Oh for sure and I did mention that a bit further down in the reblog chain. But yeah basically cults in D&D are often just evil for the sake of evil, people don't join a cult in D&D world because they got lured in by a charismatic guy and slowly had their outside support networks eroded, they join a cult because they're Chaotic Evil and think the Chaotic Evil God kicks ass.
Which to be fair might be a degree of nuance that's too much to expect from D&D, but I think that lack of nuance is part of what's led to D&D becoming the heroic power fantasy game it is these days. Like, once NPCs don't actually have understandable human motivations for being evil in a world where Evil is a cosmic truth, they're basically just obstacles on the way to Heroism.
The Evil gods all say that if you behave in a cruel and selfish manner, you can have power both in life and in death. You get to bully and steal while you live, and if you live an Evil enough life you get to turn into a badass demon or devil when you die. Now what they don't tell you is 999/1000 Evil folks end up on the bottom of the pyramid and just end getting pushed around by the remaining one permille.
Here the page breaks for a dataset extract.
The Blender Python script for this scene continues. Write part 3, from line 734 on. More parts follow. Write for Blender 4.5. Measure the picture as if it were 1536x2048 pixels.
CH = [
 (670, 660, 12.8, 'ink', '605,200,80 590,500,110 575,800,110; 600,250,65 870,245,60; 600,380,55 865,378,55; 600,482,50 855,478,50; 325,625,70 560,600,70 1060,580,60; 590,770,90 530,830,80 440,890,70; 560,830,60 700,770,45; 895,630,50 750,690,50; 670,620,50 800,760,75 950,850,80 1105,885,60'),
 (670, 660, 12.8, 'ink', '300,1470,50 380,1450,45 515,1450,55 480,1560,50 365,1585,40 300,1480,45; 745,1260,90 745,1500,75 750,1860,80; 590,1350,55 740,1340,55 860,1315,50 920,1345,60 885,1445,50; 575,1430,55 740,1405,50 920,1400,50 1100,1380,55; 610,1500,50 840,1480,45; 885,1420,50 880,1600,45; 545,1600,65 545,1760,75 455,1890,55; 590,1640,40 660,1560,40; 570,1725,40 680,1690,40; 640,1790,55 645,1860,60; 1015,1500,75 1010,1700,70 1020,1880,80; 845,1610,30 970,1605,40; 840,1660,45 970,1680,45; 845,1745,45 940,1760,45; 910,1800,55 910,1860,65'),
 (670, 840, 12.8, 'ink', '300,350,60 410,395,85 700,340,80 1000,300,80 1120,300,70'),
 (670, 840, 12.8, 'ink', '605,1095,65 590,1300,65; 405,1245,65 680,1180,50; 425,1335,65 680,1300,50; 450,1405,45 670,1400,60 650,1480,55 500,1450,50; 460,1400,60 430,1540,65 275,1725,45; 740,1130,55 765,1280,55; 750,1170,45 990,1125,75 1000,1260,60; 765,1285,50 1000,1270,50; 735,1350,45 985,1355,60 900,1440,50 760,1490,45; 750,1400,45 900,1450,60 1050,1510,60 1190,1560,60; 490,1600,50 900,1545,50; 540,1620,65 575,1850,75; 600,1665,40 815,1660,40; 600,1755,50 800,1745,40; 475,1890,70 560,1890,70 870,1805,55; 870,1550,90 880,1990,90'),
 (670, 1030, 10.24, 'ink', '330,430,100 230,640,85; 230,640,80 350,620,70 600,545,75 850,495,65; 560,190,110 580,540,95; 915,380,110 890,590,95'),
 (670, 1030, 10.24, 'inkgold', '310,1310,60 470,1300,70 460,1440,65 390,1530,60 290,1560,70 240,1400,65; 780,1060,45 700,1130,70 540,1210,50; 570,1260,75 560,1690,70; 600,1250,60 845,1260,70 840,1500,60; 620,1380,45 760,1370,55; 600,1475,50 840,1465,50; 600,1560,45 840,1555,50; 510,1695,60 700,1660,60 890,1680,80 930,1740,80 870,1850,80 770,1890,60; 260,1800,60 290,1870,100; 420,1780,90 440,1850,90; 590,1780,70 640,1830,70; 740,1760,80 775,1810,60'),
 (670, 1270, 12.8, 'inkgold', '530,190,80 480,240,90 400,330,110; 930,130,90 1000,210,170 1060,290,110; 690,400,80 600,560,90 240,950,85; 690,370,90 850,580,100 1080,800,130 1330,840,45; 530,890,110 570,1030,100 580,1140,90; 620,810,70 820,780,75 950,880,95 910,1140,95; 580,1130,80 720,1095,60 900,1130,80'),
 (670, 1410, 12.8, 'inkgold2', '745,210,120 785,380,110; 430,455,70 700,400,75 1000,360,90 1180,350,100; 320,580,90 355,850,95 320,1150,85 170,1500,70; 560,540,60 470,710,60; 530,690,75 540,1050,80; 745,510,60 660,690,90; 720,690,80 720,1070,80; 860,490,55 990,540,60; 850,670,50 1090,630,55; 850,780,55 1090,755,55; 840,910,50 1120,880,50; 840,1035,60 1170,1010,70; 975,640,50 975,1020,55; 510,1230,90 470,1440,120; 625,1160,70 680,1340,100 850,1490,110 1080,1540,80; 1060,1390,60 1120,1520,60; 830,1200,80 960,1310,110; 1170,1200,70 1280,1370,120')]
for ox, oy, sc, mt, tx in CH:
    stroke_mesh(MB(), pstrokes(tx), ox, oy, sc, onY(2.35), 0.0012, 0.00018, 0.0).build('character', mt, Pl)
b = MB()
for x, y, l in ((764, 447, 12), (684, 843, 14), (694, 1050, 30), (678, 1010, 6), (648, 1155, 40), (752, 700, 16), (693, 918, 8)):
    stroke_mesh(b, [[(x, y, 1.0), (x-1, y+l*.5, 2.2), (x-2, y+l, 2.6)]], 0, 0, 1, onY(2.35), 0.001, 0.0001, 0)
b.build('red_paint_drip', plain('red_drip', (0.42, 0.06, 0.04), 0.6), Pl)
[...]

But that's a problem for the other 999 cultists - surely you personally are the 1-in-1000!
To some extent the Good gods operate the same way because D&D has never had coherent systems of morality plus a lot of IRL evil ideas on the side of Good, but they're less likely to explicitly exploit and backstab their followers than to admit up front that you're still going to be one of the little people in Celestia and that's OK.
But in general yeah the "Church of Pelor" and the "Cult of Asmodeus" are structured identically. People turn to them for the same reasons, but have different opinions of which is a better fit for them personally depending on their individual tempernents. Cult in D&D just means the dedicated faithful of an Evil (or sometimes merely Chaotic) god.
it is also just fundamentally completely different from real world cults. dnd type cults are basically never a scam by some guy to get money and sex. The concept of a cult kind of has to take on a different meaning when there is a bunch of actual literal gods and demons and things with incredible, observable power. The archetypal dnd cult has mote in common with lovecraft type stuff than it does with mormons, and the stereotypical cultist probably has more in common with incels than they do with the victims of jonestown
Yeah, part of this I feel is due to the fact that cult as it is used these days has basically come to be applied specifically to alternative religious movements, when that wasn't the case historically. So you get a world which basically has polytheism as an objective truth in the setting, but people still use the term "cult" in a very modern way, to create a dichotomy between "our blessed church, their evil cult."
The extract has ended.